For after that in the wisdom of God the world by wisdom knew not God, it pleased God by the foolishness of preaching to save them that believe. For the Jews require a sign, and the Greeks seek after wisdom: But we preach Christ crucified, unto the Jews a stumblingblock, and unto the Greeks foolishness; But unto them which are called, both Jews and Greeks, Christ the power of God, and the wisdom of God. Because the foolishness of God is wiser than men; and the weakness of God is stronger than men. For ye see your calling, brethren, how that not many wise men after the flesh, not many mighty, not many noble, are called: But God hath chosen the foolish things of the world to confound the wise; and God hath chosen the weak things of the world to confound the things which are mighty; And base things of the world, and things which are despised, hath God chosen, yea, and things which are not, to bring to nought things that are: That no flesh should glory in his presence. But of him are ye in Christ Jesus, who of God is made unto us wisdom, and righteousness, and sanctification, and redemption: That, according as it is written, He that glorieth, let him glory in the Lord. (1 Corinthians 1:21-31)
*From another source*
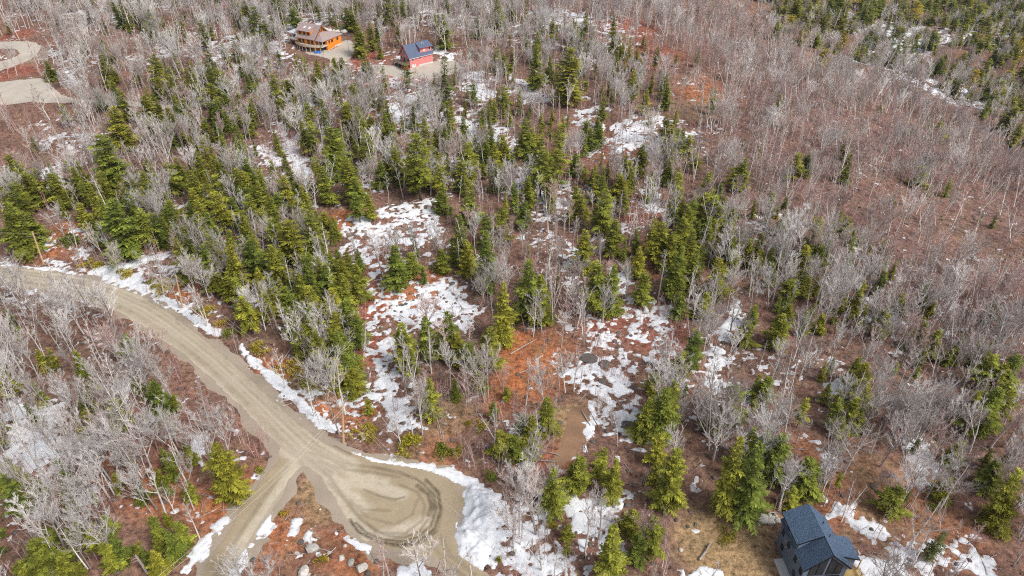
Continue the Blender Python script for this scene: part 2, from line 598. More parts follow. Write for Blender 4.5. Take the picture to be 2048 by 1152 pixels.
def _sheet(name, AX, AY, keepv, off, material, wear=None, kind='structure', sd=None):
    h, w = AX.shape
    kc = keepv[:-1, :-1] | keepv[1:, :-1] | keepv[:-1, 1:] | keepv[1:, 1:]
    idx = np.arange(h * w).reshape(h, w)
    q = np.stack([idx[:-1, :-1][kc], idx[:-1, 1:][kc], idx[1:, 1:][kc], idx[1:, :-1][kc]], 1)
    used, inv = np.unique(q, return_inverse=True)
    q = inv.reshape(q.shape)
    xs, ys = AX.ravel()[used], AY.ravel()[used]
    zs = ground_z(xs, ys) + off.ravel()[used]
    me = mesh_np(name, np.stack([xs, ys, zs], 1), q, True)
    if wear is not None:
        colour_attr(me, 'wear', wear(xs, ys, sd.ravel()[used] if sd is not None else None))
    return tag(link(name, me, material), kind=kind)

GZ2 = GZ.reshape(ny, nx)
def ground_z(x, y):
    """the ground mesh itself, interpolated"""
    i = np.clip(np.searchsorted(gx, x) - 1, 0, nx - 2)
    j = np.clip(np.searchsorted(gy, y) - 1, 0, ny - 2)
    fx, fy = (x - gx[i]) / (gx[i + 1] - gx[i]), (y - gy[j]) / (gy[j + 1] - gy[j])
    return (GZ2[j, i] * (1 - fx) + GZ2[j, i + 1] * fx) * (1 - fy) + (GZ2[j + 1, i] * (1 - fx) + GZ2[j + 1, i + 1] * fx) * fy

def gz(x, y):
    return float(ground_z(np.array([x]), np.array([y]))[0])

# road with its turning circle and the lane
RUTS = [([(700, 1040), (716, 1064), (756, 1084), (800, 1091), (840, 1082), (870, 1058), (882, 1020), (876, 985), (852, 960)], .28, 1.0),
        ([(712, 1046), (732, 1066), (765, 1079), (802, 1084), (836, 1075), (862, 1052), (872, 1018), (866, 988), (846, 966), (810, 950)], .22, .85),
        ([(742, 1076), (775, 1089), (805, 1094), (842, 1087), (872, 1064)], .2, .8),
        ([(732, 1046), (752, 1063), (780, 1073), (808, 1076), (838, 1064), (856, 1040)], .2, .55),
        ([(835, 972), (858, 990), (864, 1012), (858, 1030)], .5, .8), ([(848, 968), (868, 994), (870, 1020)], .3, .8),
        ([(728, 980), (760, 993), (790, 1000), (808, 995)], .15, .5), ([(745, 935), (800, 945), (838, 962), (856, 982)], .35, .5),
        ([(640, 925), (690, 940), (740, 945), (800, 955)], .3, .35), ([(655, 965), (690, 1000), (730, 1020), (780, 1022)], .25, .3)]
PALES = [([(600, 905), (660, 950), (700, 985), (730, 1015)], .9), ([(552, 890), (580, 905), (600, 925), (580, 950), (530, 1030), (470, 1110)], 1.6), ([(700, 965), (760, 975), (800, 990)], 1.1), ([(640, 945), (665, 985), (690, 1030), (735, 1075)], 1.0), ([(660, 930), (720, 955), (770, 965)], .6),
         ([(-40, 560), (140, 586), (260, 632), (360, 700), (440, 770), (520, 852), (552, 890)], .8), ([(760, 1075), (800, 1060), (850, 1045)], .8),
         ([(320, 640), (400, 700), (480, 780), (540, 850)], .5)]
UP_E = [(-40, 526), (100, 543), (180, 556), (250, 578), (310, 603), (350, 628), (400, 668), (450, 708), (500, 753), (550, 798), (600, 843), (650, 885), (720, 925)]
LO_E = [(-40, 556), (70, 577), (140, 592), (200, 608), (260, 638), (310, 671), (360, 706), (400, 737), (440, 775), (480, 815), (520, 860), (560, 905), (640, 955)]
for f_ in (.22, .36, .55, .70, .84):                        # wheel tracks worn along the road
    RUTS.append(([(a0 + (b0 - a0) * f_, a1 + (b1 - a1) * f_) for (a0, a1), (b0, b1) in zip(UP_E, LO_E)], .5, .30 if f_ in (.36, .70) else .22))
for f_ in (.10, .29, .46, .62, .92):
    PALES.append(([(a0 + (b0 - a0) * f_, a1 + (b1 - a1) * f_) for (a0, a1), (b0, b1) in zip(UP_E, LO_E)], .5))
for dx_ in (-16, 14):
    RUTS.append(([(590 + dx_, 935), (550 + dx_, 990), (505 + dx_, 1055), (465 + dx_, 1120), (425 + dx_, 1190)], .5, .28))
RUTS += [([(620, 905), (680, 925), (760, 938), (830, 955), (868, 985), (884, 1020), (876, 1055), (850, 1082)], .3, .35), ([(600, 925), (640, 965), (668, 1010), (700, 1050), (740, 1078)], .35, .35), ([(612, 915), (660, 955), (690, 1000), (722, 1040), (760, 1066), (810, 1068), (846, 1040), (850, 1010), (835, 985), (800, 970)], .25, .4),
         ([(700, 1000), (735, 1035), (790, 1050), (825, 1030), (835, 1000)], .2, .3), ([(880, 1075), (900, 1110), (950, 1150)], .5, .3), ([(860, 1085), (890, 1120), (940, 1165)], .4, .3)]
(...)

The sustaining vision is for the whole of the Christian life. This includes our worship. The Lord’s Supper is one place, of many, where we preach that Gospel. We hold forth the vision of Christ and Him crucified, as Paul said,

For as often as ye eat this bread, and drink this cup, ye do shew the Lord’s death till he come. (1 Corinthians 11:26)

God has been pleased that we should, in our celebration of the Lord’s Supper, hold forth the sustaining vision of the mystery of godliness. As we eat of the broken bread, and drink from the cup, we present to ourselves, to any who may be visiting, to the whole world, and to principalities and powers in Heavenly places, the sustaining vision of the Lord Jesus Christ. At the Lord’s Supper we have our attention directed to Christ Jesus. There by eating of the bread and drinking of the cup we preach, proclaim, announce His death until He returns. We have no other subject or object before us than Jesus,

But we see Jesus, who was made a little lower than the angels for the suffering of death, crowned with glory and honour; that he by the grace of God should taste death for every man.
(Hebrews 2:9)

Here, celebrating the Lord’s Supper, the Church, “… which is the church of the living God, the pillar and ground of the truth … (1 Timothy 3:15), is fulfilling the plan and intent God in Christ set for us in His determinate counsel and foreknowledge (Acts 2:23), when He created this simple feast and gave it to us. This is His good pleasure that it should be so, and it is a reason why we say the Lord’s Supper is God’s work and that we should prefer nothing in its place.